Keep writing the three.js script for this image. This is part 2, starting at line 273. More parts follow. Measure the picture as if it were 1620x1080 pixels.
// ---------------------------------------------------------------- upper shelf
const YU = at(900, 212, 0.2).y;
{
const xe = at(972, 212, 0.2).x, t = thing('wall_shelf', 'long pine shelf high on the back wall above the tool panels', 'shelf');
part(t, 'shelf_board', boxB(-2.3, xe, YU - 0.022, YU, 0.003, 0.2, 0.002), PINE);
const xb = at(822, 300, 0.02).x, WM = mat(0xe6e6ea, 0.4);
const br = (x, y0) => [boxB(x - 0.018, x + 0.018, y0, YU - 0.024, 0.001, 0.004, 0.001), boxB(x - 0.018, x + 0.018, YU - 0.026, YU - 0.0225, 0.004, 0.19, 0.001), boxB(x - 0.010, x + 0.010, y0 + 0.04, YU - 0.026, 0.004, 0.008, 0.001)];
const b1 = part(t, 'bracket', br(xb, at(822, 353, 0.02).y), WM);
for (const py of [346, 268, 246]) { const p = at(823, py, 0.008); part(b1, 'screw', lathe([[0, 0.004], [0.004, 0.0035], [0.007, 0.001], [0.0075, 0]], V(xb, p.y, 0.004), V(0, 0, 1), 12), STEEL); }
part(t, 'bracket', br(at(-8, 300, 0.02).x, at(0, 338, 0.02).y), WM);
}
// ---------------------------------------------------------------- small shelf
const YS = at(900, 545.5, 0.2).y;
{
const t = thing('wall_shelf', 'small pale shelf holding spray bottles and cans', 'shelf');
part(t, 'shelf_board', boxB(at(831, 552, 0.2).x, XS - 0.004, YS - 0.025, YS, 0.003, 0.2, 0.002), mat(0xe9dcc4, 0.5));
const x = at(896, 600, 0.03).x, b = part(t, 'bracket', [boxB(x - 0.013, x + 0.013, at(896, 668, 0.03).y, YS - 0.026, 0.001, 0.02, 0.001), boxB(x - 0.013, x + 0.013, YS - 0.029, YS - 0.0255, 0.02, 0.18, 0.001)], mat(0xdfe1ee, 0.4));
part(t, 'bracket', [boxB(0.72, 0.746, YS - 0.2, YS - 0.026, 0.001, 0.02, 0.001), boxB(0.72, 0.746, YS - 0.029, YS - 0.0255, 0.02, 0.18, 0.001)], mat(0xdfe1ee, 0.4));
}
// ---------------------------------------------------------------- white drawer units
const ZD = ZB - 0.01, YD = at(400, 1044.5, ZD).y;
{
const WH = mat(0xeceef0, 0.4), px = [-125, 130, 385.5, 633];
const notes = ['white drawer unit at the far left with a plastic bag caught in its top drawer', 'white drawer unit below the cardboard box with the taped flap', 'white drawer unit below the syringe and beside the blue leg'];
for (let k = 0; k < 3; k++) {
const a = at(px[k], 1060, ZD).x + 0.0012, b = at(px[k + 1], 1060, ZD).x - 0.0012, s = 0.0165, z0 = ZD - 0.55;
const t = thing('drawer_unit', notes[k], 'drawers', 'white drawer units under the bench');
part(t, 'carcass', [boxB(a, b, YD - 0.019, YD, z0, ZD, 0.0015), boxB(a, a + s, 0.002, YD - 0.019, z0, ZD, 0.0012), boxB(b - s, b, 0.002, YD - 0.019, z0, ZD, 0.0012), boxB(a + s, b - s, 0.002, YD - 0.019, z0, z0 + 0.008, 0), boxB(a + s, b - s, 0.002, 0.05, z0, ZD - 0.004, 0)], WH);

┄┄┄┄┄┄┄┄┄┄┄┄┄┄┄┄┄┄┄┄

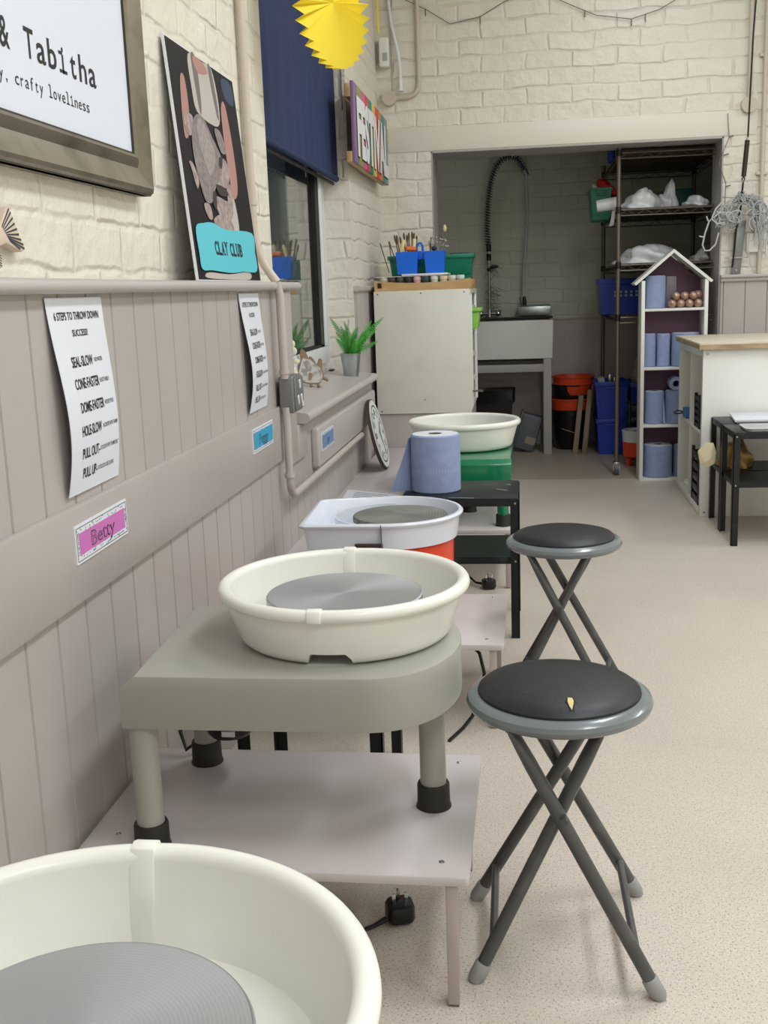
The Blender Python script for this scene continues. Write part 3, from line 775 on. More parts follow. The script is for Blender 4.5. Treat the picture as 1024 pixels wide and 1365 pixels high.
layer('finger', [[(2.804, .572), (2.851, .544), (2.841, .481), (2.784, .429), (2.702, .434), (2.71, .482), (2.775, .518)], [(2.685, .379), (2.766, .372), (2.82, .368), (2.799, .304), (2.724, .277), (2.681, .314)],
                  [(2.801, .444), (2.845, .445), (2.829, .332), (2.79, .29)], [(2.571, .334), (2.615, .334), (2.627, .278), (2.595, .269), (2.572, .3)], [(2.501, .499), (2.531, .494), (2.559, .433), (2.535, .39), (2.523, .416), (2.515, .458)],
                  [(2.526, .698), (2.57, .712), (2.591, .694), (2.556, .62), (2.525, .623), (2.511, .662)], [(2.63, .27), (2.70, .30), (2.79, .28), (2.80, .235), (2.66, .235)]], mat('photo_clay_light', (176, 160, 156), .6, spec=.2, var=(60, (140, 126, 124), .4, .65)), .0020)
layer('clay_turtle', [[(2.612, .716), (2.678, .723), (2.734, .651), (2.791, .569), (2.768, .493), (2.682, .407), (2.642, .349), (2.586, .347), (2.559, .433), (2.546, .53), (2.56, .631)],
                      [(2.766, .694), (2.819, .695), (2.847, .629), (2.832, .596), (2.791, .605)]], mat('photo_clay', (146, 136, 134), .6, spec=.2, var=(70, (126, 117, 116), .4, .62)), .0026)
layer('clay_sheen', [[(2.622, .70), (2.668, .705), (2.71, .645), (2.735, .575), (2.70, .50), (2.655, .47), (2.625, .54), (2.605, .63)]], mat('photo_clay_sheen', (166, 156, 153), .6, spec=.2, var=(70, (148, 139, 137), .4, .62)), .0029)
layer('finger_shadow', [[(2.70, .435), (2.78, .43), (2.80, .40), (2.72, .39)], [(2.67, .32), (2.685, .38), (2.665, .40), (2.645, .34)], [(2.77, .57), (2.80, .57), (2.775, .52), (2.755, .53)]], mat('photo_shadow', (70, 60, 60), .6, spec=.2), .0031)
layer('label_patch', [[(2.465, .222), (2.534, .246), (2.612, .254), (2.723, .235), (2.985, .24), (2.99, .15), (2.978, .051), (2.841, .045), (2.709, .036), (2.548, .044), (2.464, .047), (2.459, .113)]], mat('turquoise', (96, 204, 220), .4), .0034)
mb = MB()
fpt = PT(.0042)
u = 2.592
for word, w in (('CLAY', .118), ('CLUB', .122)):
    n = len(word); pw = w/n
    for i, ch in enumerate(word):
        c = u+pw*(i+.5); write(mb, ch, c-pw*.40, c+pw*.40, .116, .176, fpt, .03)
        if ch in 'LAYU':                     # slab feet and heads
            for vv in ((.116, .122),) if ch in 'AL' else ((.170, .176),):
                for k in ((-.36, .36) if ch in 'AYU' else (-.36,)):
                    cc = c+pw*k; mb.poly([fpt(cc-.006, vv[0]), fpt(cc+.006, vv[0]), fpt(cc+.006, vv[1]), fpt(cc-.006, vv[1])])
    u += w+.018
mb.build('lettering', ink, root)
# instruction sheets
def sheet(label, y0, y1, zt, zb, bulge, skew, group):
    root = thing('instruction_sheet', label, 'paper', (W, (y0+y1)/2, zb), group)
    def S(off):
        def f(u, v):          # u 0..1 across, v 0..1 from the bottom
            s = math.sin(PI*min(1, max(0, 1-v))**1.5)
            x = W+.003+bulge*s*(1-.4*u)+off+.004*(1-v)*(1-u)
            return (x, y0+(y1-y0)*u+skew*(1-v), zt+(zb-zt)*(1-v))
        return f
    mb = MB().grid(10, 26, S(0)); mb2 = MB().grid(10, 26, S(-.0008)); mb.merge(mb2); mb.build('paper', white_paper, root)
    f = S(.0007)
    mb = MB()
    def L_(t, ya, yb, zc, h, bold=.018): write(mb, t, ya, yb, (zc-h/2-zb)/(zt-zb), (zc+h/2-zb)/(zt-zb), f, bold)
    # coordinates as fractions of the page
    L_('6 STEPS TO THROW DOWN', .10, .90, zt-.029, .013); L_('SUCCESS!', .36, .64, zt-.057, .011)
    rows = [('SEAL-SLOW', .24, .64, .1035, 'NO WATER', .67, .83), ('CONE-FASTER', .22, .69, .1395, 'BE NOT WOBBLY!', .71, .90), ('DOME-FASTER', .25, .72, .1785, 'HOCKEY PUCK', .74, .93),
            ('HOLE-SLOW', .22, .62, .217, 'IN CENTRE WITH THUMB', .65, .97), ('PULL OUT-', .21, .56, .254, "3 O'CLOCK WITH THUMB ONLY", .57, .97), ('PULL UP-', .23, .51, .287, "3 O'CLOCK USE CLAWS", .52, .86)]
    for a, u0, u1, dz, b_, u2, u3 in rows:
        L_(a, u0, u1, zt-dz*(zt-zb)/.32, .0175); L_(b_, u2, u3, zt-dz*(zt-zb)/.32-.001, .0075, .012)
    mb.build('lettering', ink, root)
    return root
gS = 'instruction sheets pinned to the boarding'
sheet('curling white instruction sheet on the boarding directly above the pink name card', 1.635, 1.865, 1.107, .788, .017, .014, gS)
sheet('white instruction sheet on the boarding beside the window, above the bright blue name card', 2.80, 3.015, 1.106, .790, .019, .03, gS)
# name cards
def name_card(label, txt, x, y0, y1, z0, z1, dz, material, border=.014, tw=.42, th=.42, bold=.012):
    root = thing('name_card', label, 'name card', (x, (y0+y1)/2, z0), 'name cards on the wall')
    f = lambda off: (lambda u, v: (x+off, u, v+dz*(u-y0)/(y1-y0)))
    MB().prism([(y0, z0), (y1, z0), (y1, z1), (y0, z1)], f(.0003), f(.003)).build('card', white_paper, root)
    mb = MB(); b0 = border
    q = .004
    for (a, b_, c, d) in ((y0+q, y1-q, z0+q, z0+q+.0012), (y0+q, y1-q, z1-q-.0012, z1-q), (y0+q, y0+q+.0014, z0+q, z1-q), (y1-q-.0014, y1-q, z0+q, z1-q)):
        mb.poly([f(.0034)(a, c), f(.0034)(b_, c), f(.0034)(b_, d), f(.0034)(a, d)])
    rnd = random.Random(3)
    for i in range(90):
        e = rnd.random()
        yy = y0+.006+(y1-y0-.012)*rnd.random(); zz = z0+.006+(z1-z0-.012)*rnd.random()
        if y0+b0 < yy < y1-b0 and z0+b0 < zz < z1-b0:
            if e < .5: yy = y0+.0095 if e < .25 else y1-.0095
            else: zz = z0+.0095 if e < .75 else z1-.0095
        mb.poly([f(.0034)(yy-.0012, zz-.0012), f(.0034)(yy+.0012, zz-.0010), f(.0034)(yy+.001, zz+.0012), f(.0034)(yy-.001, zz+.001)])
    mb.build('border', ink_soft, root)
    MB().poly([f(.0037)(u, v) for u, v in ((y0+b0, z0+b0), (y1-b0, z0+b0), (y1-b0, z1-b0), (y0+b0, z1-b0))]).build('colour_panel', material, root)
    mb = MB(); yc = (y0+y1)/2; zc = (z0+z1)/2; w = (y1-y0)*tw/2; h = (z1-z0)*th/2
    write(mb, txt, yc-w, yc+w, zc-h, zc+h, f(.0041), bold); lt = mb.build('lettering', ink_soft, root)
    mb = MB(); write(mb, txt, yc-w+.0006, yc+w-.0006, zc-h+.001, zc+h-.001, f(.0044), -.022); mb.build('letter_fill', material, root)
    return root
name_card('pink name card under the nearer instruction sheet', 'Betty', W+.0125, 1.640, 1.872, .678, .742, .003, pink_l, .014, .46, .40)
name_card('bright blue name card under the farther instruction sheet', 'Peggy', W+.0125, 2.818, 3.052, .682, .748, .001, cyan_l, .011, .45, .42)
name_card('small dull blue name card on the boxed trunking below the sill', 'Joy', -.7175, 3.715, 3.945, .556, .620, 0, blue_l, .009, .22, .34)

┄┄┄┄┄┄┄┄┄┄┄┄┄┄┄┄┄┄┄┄

Return every line of the preceding records in which the word "this" appears.

> [The solution]
Keep writing the three.js script for this image. This is part 2, starting at line 273. More parts follow. Measure the picture as if it were 1620x1080 pixels.
The Blender Python script for this scene continues. Write part 3, from line 775 on. More parts follow. The script is for Blender 4.5. Treat the picture as 1024 pixels wide and 1365 pixels high.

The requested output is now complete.